WHAT THIS TASK INVOLVES - Repeat verbatim only the lines from the opening of the material below through the one that contains "L0 = make_light(ROW0".

GIVEN INFORMATION -
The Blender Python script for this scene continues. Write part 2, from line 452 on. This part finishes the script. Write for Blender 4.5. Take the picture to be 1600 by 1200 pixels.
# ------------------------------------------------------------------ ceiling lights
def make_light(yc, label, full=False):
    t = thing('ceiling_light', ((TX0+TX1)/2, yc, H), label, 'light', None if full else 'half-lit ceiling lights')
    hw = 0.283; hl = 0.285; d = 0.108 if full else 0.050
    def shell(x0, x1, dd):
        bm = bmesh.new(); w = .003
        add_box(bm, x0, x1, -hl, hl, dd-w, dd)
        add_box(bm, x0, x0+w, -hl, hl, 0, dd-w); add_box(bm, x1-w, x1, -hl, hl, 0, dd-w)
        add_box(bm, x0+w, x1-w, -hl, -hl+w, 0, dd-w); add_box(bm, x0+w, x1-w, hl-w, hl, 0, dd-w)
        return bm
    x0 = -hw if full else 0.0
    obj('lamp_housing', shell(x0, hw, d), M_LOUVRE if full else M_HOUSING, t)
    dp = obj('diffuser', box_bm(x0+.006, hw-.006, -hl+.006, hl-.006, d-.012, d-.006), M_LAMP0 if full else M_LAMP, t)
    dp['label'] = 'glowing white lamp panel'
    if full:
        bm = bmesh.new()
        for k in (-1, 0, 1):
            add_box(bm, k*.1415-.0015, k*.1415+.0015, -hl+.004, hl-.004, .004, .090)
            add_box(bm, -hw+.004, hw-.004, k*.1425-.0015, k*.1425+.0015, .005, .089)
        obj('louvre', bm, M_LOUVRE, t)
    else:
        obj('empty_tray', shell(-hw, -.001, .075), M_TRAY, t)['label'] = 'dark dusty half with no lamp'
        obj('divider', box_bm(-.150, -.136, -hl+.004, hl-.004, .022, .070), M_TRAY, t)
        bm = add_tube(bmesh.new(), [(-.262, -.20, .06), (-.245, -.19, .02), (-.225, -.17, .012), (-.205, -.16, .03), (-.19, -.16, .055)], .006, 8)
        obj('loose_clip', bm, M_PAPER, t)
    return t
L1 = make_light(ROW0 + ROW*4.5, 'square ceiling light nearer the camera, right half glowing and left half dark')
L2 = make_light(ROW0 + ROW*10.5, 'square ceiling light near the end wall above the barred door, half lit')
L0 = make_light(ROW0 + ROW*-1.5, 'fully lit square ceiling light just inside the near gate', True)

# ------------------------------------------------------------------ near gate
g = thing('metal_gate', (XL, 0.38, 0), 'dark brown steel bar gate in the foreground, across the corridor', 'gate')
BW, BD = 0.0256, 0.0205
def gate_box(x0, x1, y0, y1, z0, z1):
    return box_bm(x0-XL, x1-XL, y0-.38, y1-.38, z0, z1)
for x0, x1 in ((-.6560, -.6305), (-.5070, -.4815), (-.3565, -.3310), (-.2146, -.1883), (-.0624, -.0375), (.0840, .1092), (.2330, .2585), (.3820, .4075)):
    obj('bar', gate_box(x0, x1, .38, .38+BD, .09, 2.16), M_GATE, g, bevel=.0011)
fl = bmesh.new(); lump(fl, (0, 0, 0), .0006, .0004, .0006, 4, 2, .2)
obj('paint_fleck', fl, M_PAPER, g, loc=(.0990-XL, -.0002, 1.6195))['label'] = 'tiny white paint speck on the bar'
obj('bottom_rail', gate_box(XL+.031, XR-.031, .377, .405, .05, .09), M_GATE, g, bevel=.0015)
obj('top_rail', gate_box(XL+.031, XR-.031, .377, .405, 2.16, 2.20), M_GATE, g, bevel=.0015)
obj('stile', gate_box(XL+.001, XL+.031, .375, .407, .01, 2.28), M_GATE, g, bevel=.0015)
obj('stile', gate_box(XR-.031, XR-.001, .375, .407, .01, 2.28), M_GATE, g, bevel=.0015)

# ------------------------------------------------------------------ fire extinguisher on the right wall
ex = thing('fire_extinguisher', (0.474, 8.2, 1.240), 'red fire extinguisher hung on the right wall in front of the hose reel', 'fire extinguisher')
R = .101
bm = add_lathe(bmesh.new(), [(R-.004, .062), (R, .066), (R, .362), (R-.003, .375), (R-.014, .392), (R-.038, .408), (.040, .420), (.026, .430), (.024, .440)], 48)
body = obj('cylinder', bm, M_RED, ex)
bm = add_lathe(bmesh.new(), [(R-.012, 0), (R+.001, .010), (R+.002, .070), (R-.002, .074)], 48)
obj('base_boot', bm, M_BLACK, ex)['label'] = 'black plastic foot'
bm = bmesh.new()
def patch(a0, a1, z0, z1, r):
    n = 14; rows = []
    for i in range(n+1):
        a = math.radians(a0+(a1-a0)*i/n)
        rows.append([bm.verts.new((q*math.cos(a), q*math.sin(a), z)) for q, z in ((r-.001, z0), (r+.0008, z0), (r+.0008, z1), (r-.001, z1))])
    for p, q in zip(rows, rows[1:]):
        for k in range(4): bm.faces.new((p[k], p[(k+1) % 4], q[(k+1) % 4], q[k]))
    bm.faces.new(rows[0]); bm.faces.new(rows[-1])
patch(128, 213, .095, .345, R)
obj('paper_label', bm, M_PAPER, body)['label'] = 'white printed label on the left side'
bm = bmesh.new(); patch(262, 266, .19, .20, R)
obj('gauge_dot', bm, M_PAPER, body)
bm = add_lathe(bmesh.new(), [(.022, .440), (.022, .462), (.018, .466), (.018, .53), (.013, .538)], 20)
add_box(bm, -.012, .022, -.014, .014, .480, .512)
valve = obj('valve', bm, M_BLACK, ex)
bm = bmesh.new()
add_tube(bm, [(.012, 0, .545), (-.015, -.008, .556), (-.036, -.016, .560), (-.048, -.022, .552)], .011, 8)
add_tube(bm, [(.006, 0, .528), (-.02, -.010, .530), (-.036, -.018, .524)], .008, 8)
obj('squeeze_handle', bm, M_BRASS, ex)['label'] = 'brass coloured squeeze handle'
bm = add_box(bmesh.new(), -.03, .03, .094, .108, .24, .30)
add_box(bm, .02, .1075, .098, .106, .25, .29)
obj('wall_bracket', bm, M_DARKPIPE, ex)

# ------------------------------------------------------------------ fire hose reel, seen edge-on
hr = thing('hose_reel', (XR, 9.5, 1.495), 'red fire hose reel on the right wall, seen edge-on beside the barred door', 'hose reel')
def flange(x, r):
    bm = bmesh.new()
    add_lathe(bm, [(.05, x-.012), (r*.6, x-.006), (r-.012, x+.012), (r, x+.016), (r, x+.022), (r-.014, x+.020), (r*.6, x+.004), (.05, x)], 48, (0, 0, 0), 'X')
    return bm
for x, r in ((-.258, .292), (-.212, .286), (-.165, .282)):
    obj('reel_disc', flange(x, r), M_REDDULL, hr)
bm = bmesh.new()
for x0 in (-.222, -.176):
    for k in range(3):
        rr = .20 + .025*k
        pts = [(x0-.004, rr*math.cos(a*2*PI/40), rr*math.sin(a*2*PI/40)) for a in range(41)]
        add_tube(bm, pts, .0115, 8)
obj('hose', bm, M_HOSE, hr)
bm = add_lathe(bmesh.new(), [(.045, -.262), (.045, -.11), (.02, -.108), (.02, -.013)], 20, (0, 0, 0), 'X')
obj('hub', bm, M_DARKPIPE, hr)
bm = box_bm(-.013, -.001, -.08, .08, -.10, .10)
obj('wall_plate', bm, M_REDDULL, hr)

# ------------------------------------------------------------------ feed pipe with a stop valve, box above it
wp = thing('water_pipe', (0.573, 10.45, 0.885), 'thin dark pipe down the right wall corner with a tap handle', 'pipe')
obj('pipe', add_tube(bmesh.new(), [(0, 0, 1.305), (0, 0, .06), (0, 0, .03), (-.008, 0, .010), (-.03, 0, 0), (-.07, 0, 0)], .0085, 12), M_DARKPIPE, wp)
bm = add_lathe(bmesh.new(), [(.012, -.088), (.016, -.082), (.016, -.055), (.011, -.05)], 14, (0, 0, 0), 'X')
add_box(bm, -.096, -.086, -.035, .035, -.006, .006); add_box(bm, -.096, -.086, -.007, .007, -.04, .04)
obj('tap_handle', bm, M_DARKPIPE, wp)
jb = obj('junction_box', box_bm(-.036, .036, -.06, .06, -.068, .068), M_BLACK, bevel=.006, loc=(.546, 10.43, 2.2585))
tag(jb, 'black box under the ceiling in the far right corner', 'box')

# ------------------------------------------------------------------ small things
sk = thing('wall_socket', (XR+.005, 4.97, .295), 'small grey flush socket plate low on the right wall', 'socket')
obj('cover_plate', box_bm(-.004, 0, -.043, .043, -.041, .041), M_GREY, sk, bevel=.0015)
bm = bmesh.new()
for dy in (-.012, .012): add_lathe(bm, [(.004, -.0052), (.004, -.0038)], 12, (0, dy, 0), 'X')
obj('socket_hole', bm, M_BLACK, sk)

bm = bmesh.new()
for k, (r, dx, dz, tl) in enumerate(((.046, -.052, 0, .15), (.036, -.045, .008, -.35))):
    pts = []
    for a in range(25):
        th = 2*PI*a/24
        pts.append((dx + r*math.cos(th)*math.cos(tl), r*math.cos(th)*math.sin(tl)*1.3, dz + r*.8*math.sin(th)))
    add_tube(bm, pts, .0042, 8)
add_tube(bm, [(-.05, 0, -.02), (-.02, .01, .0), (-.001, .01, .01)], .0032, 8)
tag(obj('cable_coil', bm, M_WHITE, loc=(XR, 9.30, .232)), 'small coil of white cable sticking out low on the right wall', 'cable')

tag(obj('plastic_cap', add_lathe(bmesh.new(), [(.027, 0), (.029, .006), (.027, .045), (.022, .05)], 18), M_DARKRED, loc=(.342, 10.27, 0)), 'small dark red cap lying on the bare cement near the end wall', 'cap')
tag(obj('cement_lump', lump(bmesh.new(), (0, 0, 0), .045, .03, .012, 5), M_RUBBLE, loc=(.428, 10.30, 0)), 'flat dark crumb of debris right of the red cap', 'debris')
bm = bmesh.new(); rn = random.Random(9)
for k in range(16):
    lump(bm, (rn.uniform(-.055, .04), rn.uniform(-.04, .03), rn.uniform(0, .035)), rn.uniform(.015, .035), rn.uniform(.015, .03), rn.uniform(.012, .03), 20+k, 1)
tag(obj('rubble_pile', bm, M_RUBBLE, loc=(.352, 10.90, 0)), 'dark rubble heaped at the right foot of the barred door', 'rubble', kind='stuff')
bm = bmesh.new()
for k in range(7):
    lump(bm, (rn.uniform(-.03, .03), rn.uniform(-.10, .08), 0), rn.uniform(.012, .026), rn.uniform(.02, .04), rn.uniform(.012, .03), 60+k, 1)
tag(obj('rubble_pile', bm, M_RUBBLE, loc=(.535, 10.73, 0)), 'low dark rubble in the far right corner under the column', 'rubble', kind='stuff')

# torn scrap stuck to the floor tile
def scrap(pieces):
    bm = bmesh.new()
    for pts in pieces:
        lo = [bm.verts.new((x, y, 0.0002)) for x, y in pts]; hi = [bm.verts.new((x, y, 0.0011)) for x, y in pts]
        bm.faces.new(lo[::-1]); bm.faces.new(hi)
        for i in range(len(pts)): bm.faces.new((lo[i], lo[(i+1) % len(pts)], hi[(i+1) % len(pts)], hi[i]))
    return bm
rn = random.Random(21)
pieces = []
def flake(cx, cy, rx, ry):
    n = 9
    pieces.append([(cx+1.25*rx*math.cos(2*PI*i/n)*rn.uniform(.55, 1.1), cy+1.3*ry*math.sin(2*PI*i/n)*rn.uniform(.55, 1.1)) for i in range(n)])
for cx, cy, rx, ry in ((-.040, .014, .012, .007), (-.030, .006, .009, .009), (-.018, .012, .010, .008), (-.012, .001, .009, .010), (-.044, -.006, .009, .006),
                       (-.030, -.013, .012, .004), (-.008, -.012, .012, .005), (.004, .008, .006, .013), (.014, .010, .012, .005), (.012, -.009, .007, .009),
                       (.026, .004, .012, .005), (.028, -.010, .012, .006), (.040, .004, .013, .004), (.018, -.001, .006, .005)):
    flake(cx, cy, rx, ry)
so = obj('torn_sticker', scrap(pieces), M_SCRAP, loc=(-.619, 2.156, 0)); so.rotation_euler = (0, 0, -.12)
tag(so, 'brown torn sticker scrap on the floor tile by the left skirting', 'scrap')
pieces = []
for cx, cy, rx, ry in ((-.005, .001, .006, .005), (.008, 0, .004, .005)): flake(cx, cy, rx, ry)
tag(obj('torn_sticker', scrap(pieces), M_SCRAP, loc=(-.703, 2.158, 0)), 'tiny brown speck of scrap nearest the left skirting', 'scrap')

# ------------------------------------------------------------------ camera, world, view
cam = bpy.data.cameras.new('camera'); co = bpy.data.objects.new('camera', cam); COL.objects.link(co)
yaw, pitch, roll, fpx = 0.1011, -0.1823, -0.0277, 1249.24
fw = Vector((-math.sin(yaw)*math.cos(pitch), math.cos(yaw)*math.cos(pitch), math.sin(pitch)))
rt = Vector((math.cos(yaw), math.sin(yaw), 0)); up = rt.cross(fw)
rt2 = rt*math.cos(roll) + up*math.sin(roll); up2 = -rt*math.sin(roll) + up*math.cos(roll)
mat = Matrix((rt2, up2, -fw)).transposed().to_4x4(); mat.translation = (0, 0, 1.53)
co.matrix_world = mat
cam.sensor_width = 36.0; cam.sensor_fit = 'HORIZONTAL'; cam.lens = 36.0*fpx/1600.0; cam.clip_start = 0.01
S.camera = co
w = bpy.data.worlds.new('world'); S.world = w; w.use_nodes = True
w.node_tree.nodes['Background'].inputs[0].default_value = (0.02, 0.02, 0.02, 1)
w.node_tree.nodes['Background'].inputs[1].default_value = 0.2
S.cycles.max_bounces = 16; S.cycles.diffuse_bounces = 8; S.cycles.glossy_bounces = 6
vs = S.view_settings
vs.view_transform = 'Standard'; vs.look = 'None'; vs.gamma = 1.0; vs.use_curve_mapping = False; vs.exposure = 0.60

TASK ANSWER -
The Blender Python script for this scene continues. Write part 2, from line 452 on. This part finishes the script. Write for Blender 4.5. Take the picture to be 1600 by 1200 pixels.
# ------------------------------------------------------------------ ceiling lights
def make_light(yc, label, full=False):
    t = thing('ceiling_light', ((TX0+TX1)/2, yc, H), label, 'light', None if full else 'half-lit ceiling lights')
    hw = 0.283; hl = 0.285; d = 0.108 if full else 0.050
    def shell(x0, x1, dd):
        bm = bmesh.new(); w = .003
        add_box(bm, x0, x1, -hl, hl, dd-w, dd)
        add_box(bm, x0, x0+w, -hl, hl, 0, dd-w); add_box(bm, x1-w, x1, -hl, hl, 0, dd-w)
        add_box(bm, x0+w, x1-w, -hl, -hl+w, 0, dd-w); add_box(bm, x0+w, x1-w, hl-w, hl, 0, dd-w)
        return bm
    x0 = -hw if full else 0.0
    obj('lamp_housing', shell(x0, hw, d), M_LOUVRE if full else M_HOUSING, t)
    dp = obj('diffuser', box_bm(x0+.006, hw-.006, -hl+.006, hl-.006, d-.012, d-.006), M_LAMP0 if full else M_LAMP, t)
    dp['label'] = 'glowing white lamp panel'
    if full:
        bm = bmesh.new()
        for k in (-1, 0, 1):
            add_box(bm, k*.1415-.0015, k*.1415+.0015, -hl+.004, hl-.004, .004, .090)
            add_box(bm, -hw+.004, hw-.004, k*.1425-.0015, k*.1425+.0015, .005, .089)
        obj('louvre', bm, M_LOUVRE, t)
    else:
        obj('empty_tray', shell(-hw, -.001, .075), M_TRAY, t)['label'] = 'dark dusty half with no lamp'
        obj('divider', box_bm(-.150, -.136, -hl+.004, hl-.004, .022, .070), M_TRAY, t)
        bm = add_tube(bmesh.new(), [(-.262, -.20, .06), (-.245, -.19, .02), (-.225, -.17, .012), (-.205, -.16, .03), (-.19, -.16, .055)], .006, 8)
        obj('loose_clip', bm, M_PAPER, t)
    return t
L1 = make_light(ROW0 + ROW*4.5, 'square ceiling light nearer the camera, right half glowing and left half dark')
L2 = make_light(ROW0 + ROW*10.5, 'square ceiling light near the end wall above the barred door, half lit')
L0 = make_light(ROW0 + ROW*-1.5, 'fully lit square ceiling light just inside the near gate', True)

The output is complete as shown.